La noble dame était jalouse ; elle accusait Léopold, « l’é­poux tendre et fidèle » que célèbre le comte de Foucault  de ne point être le modèle des amants. Au mois de fé­vrier 1711, lors du séjour que la duchesse de Mantoue fit à Lunéville, elle fut très mécontente des attentions dont le duc de Lorraine honora la jeune veuve, et me­naça de ne plus le voir si cette femme reparaissait en Lorraine : « Elle a boudé pendant trois jours avec des airs de hauteur étonnants, 2000 pistolles que le duc lui envoya ne le remit en grâce qu’à la condition que la duchesse de Mantoue ne viendrait plus à la cour. » Quelque temps après, elle exigeait l'éloignement d’une jeune dame d’honneur de la duchesse de Lorraine, Mlle d’Agencourt, que Léopold avait mariée au marquis de Spada, alors chevalier d’honneur d’Elisabeth-Charlotte : Mme de Spada accoucha quelques mois après et le bruit courut à Lunéville « que c’était le fruit d’une galan­terie secrète qu'elle avait eue avant son mariage avec M. le duc de Lorraine... L’on ajoutait que le marquis de Spada en avait eu quelque soupçon et qu’il trouva un jour sur le lit de la demoiselle un bouton d’or qu’il reconnut être d’une veste du prince », pour calmer « les accès de fièvre » de la Craon, le duc relégua momentanément Mme de Spada dans une terre de 2000 livres de rente dont il gratifia le complaisant mari.      

La moindre résistance exaspérait l’irascible maîtresse de Léopold.

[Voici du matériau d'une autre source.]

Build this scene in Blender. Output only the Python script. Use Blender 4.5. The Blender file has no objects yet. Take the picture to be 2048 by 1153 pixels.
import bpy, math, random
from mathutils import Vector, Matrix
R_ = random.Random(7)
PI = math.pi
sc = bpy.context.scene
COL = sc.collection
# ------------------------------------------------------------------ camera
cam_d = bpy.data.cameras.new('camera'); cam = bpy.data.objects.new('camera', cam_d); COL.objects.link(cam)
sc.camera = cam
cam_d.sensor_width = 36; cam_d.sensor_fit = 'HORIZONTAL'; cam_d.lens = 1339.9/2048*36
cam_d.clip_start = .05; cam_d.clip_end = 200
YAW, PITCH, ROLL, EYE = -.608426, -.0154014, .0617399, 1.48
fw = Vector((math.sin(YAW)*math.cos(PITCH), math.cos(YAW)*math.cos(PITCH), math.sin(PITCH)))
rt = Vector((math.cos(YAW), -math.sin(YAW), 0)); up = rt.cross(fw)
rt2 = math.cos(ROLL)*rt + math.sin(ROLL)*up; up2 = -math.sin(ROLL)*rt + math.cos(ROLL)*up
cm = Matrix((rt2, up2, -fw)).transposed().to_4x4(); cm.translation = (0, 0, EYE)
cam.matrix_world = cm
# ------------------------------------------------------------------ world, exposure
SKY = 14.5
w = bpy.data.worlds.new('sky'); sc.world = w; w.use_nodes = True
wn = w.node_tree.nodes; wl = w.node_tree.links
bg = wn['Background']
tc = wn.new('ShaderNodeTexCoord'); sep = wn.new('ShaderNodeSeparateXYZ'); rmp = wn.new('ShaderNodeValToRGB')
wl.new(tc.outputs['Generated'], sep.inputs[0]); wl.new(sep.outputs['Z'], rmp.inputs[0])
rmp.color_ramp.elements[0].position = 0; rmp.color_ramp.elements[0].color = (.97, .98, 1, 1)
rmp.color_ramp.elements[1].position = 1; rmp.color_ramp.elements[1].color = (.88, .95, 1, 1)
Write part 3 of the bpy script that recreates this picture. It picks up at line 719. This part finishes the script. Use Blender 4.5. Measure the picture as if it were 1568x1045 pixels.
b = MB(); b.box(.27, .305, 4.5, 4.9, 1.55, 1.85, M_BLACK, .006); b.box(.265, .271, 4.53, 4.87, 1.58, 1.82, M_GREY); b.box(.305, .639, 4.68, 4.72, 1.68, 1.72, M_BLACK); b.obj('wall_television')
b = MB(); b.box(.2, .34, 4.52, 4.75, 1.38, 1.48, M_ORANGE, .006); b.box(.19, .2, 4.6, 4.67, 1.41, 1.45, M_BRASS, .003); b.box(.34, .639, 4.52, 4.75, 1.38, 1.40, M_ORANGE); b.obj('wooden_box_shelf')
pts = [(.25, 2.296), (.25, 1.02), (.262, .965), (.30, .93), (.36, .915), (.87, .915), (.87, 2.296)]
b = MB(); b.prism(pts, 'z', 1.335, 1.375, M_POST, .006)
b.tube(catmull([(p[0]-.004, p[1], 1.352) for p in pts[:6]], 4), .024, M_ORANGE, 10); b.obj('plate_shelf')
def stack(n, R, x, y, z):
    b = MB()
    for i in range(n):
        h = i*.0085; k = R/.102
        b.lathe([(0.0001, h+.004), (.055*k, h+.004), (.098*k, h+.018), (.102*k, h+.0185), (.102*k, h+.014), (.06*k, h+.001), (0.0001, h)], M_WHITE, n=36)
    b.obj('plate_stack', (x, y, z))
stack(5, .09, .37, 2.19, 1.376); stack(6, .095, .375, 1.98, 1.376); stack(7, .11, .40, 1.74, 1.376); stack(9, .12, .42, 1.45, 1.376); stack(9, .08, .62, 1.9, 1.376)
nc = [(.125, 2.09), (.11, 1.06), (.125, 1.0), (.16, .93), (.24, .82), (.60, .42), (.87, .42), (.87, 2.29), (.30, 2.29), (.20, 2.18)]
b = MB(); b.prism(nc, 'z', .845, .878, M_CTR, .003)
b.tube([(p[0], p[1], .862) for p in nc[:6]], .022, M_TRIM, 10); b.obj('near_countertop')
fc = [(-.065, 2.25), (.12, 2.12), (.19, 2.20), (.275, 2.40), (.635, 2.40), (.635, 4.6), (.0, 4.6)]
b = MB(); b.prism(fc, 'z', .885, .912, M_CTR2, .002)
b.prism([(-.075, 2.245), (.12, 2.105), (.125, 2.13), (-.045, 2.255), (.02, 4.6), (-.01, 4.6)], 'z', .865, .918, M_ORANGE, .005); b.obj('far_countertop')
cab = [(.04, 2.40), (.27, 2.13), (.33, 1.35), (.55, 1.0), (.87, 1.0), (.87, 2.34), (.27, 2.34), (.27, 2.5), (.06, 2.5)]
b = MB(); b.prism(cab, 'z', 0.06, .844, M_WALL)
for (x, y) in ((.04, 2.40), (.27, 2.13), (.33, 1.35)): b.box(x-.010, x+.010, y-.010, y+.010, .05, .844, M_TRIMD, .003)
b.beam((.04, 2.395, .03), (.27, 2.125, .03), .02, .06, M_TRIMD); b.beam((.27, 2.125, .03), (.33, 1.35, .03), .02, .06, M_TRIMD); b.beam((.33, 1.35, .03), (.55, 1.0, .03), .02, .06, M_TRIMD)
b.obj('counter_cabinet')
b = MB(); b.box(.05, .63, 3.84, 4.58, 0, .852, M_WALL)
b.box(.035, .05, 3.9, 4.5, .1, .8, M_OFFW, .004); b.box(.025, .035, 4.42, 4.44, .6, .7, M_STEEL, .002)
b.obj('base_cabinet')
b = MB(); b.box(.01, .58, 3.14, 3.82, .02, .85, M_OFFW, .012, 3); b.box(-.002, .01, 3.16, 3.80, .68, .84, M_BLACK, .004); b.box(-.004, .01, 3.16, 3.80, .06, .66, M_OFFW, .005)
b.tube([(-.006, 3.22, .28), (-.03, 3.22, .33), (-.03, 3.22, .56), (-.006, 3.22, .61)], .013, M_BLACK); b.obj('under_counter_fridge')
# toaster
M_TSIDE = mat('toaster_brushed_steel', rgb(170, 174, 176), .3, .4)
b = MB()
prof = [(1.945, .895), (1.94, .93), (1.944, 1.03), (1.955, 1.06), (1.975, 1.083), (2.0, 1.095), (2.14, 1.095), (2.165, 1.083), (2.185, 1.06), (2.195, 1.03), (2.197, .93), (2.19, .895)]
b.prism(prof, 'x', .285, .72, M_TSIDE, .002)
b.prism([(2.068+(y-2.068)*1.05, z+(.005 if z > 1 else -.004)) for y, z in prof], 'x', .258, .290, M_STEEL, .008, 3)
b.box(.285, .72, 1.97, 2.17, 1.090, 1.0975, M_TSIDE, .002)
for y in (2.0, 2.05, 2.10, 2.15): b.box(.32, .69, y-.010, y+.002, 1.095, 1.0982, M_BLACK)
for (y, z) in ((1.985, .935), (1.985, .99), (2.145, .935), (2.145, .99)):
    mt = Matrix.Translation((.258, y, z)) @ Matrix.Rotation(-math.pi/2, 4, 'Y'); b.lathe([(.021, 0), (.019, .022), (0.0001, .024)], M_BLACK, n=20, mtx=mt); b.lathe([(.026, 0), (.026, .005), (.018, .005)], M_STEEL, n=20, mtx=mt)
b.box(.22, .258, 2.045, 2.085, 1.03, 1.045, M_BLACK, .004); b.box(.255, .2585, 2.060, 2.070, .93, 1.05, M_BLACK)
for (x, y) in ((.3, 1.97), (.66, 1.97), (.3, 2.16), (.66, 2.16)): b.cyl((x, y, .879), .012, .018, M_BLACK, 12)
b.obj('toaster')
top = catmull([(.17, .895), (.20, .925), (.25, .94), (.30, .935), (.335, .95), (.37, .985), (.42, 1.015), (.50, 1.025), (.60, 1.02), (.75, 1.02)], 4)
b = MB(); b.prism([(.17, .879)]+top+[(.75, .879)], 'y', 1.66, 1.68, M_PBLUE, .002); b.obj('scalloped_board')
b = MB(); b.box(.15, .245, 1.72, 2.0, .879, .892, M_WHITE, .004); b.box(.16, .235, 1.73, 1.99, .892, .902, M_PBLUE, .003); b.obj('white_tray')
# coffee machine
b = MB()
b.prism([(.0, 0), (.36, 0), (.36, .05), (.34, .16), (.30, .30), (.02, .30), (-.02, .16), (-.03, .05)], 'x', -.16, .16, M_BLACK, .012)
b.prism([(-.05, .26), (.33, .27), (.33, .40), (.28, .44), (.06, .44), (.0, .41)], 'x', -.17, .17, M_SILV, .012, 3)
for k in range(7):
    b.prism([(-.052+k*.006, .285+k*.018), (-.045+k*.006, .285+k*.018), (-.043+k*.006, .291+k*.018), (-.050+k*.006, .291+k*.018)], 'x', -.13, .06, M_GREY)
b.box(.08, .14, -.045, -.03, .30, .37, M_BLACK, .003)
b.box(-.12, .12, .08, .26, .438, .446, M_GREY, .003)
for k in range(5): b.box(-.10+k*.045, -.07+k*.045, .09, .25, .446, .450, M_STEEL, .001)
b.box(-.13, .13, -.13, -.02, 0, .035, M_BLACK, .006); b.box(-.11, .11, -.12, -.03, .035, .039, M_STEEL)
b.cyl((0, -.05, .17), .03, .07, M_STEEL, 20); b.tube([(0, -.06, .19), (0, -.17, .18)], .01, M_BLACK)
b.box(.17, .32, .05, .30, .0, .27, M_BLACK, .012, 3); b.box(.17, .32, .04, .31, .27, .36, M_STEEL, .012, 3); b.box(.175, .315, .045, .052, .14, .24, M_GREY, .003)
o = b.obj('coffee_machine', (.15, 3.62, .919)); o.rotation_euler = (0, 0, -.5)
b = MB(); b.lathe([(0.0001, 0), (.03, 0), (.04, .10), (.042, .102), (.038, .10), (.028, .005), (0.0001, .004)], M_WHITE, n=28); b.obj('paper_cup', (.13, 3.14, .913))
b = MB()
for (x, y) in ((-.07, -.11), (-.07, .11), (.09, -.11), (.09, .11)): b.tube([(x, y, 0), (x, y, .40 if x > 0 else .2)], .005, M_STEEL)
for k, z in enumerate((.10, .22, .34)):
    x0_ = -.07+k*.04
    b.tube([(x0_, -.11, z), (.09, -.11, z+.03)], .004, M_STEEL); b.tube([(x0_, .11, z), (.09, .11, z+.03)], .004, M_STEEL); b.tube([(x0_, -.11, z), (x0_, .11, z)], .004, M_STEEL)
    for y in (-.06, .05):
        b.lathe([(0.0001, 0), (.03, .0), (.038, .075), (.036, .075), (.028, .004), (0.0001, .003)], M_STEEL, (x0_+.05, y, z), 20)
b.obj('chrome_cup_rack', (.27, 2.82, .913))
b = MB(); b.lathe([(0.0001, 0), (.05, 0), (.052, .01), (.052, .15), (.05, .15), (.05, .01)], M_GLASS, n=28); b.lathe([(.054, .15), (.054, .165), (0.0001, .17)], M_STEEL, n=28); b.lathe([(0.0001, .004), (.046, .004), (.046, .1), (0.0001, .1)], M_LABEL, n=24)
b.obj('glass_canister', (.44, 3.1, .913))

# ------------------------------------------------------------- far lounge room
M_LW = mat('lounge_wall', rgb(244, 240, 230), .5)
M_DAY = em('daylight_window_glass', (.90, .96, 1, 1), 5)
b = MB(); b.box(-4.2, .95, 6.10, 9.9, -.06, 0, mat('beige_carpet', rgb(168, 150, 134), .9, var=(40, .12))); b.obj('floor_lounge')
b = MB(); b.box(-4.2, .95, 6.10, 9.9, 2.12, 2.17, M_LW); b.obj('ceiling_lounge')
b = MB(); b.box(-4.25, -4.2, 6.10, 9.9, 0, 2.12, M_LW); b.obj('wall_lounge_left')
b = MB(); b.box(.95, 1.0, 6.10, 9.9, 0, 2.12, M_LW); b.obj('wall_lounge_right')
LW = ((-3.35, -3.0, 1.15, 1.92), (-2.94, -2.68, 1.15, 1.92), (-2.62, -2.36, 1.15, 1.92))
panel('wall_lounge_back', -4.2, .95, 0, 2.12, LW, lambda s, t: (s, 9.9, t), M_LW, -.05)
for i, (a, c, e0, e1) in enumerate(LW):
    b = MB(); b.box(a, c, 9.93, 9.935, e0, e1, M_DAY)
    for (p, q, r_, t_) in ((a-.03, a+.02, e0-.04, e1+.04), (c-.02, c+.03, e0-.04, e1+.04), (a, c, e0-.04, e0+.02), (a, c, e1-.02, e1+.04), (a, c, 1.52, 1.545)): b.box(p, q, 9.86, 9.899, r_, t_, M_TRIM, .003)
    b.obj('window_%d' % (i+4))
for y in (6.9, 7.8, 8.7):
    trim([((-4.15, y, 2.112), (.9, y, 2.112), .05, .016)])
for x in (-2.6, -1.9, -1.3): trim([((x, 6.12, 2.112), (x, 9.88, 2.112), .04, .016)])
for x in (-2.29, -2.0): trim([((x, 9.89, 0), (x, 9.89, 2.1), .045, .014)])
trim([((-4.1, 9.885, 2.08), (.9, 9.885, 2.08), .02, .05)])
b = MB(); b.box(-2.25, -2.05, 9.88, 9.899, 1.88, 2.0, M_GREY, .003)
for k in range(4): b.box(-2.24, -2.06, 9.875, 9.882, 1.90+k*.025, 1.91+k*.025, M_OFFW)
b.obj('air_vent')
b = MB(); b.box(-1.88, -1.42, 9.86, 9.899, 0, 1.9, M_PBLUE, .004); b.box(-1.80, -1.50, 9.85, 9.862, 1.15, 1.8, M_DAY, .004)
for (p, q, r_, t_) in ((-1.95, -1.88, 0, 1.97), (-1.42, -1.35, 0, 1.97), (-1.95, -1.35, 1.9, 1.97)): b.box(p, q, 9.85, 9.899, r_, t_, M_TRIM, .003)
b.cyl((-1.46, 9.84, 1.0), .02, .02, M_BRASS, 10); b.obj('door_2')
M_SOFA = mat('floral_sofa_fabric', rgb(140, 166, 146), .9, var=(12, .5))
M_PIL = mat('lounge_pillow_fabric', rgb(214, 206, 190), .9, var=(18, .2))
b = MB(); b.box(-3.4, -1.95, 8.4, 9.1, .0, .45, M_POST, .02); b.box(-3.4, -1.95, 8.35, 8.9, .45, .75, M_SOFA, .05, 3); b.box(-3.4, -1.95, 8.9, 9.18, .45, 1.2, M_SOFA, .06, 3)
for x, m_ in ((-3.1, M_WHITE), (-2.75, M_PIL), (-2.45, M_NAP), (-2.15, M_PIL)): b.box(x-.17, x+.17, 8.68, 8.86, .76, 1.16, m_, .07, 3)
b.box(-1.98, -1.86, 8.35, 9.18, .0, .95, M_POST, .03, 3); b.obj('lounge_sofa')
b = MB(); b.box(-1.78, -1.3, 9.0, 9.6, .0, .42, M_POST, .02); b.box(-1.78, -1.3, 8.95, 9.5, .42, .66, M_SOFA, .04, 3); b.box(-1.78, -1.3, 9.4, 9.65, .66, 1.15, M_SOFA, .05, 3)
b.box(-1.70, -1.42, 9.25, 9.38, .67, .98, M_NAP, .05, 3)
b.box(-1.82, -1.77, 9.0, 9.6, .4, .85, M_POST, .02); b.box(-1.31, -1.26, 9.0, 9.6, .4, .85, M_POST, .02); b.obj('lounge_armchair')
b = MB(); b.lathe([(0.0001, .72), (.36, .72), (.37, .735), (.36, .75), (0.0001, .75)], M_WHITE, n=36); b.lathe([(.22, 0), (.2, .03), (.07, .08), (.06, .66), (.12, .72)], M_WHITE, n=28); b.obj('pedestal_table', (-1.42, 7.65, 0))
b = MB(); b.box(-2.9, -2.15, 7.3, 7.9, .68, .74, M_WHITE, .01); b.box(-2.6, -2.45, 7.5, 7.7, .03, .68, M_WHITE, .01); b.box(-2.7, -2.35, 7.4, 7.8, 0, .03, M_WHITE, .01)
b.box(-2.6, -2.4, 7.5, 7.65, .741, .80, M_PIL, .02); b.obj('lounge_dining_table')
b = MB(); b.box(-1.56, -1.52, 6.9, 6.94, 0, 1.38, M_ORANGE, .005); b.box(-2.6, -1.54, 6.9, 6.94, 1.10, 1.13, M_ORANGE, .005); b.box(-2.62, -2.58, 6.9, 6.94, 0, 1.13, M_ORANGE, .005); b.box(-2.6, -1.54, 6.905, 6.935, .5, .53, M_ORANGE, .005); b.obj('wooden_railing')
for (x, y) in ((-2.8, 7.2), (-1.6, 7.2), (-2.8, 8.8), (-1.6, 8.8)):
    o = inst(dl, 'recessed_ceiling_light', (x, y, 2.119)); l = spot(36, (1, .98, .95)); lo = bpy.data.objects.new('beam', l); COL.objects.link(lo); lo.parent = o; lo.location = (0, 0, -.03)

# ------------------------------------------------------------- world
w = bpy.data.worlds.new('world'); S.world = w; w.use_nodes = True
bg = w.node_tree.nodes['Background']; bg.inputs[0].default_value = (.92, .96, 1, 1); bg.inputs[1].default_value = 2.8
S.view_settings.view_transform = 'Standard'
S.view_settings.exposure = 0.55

Un jour elle voulait avoir la charge de dame d’honneur que ne remplissait plus la marquise de Trichateau, depuis longtemps souffrante. Le duc refusait par égard pour cette dame et pour son mari, capitaine d’une compagnie des gardes du corps : « Il crut adoucir Mme de Craon par des présents magnifiques venus depuis peu de Paris. Mais sa fierté n’en a voulu rien rabattre, et depuis quelque temps elle ne se montre plus et fait la malade, ressource toujours assurée pour elle, quand elle veut obtenir ce qu'elle désire. On prétend que M. le prince de Vaudémont, (qui doit venir à Lunéville dans deux jours, sera le médiateur de ce différend... Mme la duchesse de Lorraine, quoique engagée à soutenir sa dame d’honneur, ne veut point s’en mêler. »

Mme de Trichateau conserva sa charge, mais Léopold, pour rentrer en grâce, crut devoir généreusement octroyer à M. de Craon une somme de 20 000 livres, sous prétexte de la dédommager de ses pertes au jeu.